Maybe what everyone knows but no one has said is that it isn’t Steve Jobs’ phenomenal success or incomplete education that are inspiring. And while he may have bounced back from his lows to ‘change the world’, he isn’t the only one.
What he really did was to link aesthetic appeal and pragmatic application in a way that had never been done before. He changed the world by changing perceptions. But before he began to dictate terms to technology, he took several blows for trying to.  If he’s gone down in history for being able to make people lap up two versions of a hybrid between a smartphone and a laptop, he will also be remembered as the man who couldn’t sell things as adorably cute as the Puck Mouse and the Cube.

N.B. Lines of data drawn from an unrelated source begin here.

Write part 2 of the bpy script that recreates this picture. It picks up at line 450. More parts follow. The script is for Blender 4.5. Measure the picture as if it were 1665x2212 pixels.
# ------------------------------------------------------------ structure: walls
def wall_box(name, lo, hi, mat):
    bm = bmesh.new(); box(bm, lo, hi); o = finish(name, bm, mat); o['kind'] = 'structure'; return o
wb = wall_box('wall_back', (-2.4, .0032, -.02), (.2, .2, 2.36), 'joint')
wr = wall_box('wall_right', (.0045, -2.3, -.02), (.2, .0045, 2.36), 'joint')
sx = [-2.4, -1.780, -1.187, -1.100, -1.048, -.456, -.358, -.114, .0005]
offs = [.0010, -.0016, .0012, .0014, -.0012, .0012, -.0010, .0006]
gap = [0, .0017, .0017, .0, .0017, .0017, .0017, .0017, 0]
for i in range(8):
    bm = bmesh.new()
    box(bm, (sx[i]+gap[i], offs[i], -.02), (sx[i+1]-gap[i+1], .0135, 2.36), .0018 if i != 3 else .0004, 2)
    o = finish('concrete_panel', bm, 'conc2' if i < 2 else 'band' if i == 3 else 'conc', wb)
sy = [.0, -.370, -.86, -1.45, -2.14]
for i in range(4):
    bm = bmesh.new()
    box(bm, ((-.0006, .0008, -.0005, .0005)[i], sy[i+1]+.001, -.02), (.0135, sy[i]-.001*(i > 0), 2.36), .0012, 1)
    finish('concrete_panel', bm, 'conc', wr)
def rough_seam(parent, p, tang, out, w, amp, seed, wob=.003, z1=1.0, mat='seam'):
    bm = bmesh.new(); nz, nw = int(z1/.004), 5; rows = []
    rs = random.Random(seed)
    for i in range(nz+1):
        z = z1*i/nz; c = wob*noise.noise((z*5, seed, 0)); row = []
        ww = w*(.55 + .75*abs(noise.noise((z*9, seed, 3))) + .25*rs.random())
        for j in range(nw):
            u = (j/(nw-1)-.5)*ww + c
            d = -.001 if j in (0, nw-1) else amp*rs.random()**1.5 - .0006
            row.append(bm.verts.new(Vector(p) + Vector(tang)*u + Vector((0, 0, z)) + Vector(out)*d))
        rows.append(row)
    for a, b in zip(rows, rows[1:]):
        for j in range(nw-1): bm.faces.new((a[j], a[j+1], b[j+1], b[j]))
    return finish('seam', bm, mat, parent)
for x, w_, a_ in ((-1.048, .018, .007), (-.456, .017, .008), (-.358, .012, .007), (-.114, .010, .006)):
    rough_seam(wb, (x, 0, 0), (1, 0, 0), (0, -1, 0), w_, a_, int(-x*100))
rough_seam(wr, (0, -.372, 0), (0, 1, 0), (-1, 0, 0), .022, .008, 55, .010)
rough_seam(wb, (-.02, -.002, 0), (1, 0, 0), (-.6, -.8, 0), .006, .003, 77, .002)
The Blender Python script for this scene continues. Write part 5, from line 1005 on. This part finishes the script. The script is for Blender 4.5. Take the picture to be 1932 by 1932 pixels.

And maybe the reason Steve Jobs became a role-model is that he wrote the best algorithm for risk-taking. His successes taught us that something functional can be beautiful. And his failures taught us that something beautiful has to be functional.  
That simple philosophy would guide him in planning his products, and it would seep into the people who bought them, even as they took their first entranced look at the rounded edges, gleaming surface and clean screen of their newest iToy. It would even hit the people who stared admiringly at the contraptions through glasses cases, counting the days till they had the bank balance to pick them up.
Maybe that’s why ‘Jobs’ is ‘Steve’ to most of the world. He taught us the most important lesson he learnt, in the same intangible manner his brainchildren filtered into our lives.